WASHINGTON, April 1, 2008 – President Bush strongly endorsed Ukraine’s and Georgia’s aspirations to join NATO during a news conference with reporters in the Ukrainian capital of Kyiv today. With Ukrainian President Viktor Yushchenko by his side, Bush told reporters he’ll support the adoption of membership action plans for Ukraine and Georgia at the three-day NATO summit conference that starts tomorrow in Bucharest, Romania. Defense Secretary Robert M. Gates also is slated to attend the conference.

“In Bucharest this week, I will continue to make America’s position clear: We support (membership action plans) for Ukraine and Georgia,” Bush said. “Helping Ukraine move toward NATO membership is in the interest of every member in the alliance and will help advance security and freedom in this region and around the world.”

Ukraine “is the only non-NATO nation supporting every NATO mission,” Bush pointed out.

“In Afghanistan and Iraq, Ukrainian troops are helping to support young democracies,” Bush said. Ukrainian forces also are helping keep the peace in Kosovo, he added.

Yushchenko said his country has “received full-fledged support from the USA” to join NATO, adding that he hopes for an added “positive signal” at the NATO conference in Bucharest.

Bush reiterated that he “strongly” believes the two former Soviet republics should be admitted into NATO. This issue, he pointed out, should not be influenced by Russian concerns about U.S. wishes to install anti-ballistic missile defense sites in Poland and the Czech Republic.

Russian President Vladimir Putin and other senior Russian officials have publicly expressed apprehension about NATO expansion in Eastern Europe, as well as U.S. proposals to install anti-missile systems in Poland and the Czech Republic.

Bush, who is slated to meet with Putin at the Black Sea resort of Sochi following the NATO conference, said he has sought to assuage the Russian president’s concerns.
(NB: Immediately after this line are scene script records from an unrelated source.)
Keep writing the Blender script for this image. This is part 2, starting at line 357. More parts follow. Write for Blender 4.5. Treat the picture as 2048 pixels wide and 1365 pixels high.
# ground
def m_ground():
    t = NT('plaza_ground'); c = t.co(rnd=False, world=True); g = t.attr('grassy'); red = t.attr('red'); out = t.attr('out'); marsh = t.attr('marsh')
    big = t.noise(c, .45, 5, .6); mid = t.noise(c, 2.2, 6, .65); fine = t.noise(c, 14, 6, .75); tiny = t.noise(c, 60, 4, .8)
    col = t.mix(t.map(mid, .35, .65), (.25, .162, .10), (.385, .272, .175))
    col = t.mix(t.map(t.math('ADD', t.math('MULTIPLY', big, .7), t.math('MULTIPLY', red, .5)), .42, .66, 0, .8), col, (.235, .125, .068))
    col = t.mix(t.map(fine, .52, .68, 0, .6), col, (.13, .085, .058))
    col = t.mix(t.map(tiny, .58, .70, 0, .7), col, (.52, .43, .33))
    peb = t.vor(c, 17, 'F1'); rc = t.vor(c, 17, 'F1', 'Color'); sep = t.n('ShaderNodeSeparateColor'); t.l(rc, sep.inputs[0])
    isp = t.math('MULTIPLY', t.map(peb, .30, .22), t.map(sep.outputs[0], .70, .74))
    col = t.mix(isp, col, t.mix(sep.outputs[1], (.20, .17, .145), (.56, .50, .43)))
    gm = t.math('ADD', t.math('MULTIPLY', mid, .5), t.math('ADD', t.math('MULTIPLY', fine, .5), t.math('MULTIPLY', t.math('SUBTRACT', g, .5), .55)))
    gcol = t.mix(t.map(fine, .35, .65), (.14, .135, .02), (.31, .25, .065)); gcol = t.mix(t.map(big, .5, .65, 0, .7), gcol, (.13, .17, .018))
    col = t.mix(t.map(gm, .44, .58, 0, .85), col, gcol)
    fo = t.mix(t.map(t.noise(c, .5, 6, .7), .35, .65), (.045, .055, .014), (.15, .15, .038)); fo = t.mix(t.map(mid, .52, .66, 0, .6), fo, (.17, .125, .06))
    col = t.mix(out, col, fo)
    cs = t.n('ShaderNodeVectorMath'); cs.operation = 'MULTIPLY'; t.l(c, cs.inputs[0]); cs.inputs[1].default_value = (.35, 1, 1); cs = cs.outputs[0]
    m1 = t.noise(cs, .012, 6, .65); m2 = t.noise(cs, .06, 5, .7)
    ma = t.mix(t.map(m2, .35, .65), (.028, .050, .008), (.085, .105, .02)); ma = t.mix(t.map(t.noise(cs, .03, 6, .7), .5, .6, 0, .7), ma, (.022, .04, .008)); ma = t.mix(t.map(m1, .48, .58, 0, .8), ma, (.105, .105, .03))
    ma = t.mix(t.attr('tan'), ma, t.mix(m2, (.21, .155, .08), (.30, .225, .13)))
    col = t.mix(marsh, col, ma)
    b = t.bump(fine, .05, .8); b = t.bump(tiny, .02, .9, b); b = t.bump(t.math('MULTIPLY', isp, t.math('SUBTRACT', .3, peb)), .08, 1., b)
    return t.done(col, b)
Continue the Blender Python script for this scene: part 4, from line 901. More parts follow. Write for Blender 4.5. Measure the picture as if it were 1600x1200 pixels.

The U.S. president said he told Putin during a recent phone conversation that NATO is a peaceful organization that poses no threat to Russia.

Today, Bush forwarded a report to Congress about the future enlargement of NATO. That report includes, among other things, an explanation of how an invitation to each country to join NATO would affect U.S. national security interests.

In addition, Bush said, he has “made it abundantly clear” to Putin that the proposed missile-defense system “is not aimed at defending against Russia.” Bush said he likes Putin, noting the Russian president has provided strong leadership for his country.

Gates also has been heavily involved in negotiations with the Russians over the Poland/Czech Republic missile-defense system proposal. In March, Gates was in Moscow for discussions with senior Russian defense officials about the issue.

“We had the opportunity to elaborate on a number of confidence-building measures and measures for transparency to provide assurance to the Russian Republic that our missile defense sites and radars would not constitute a threat to Russia,” Gates told reporters during a March 18 news conference in Moscow.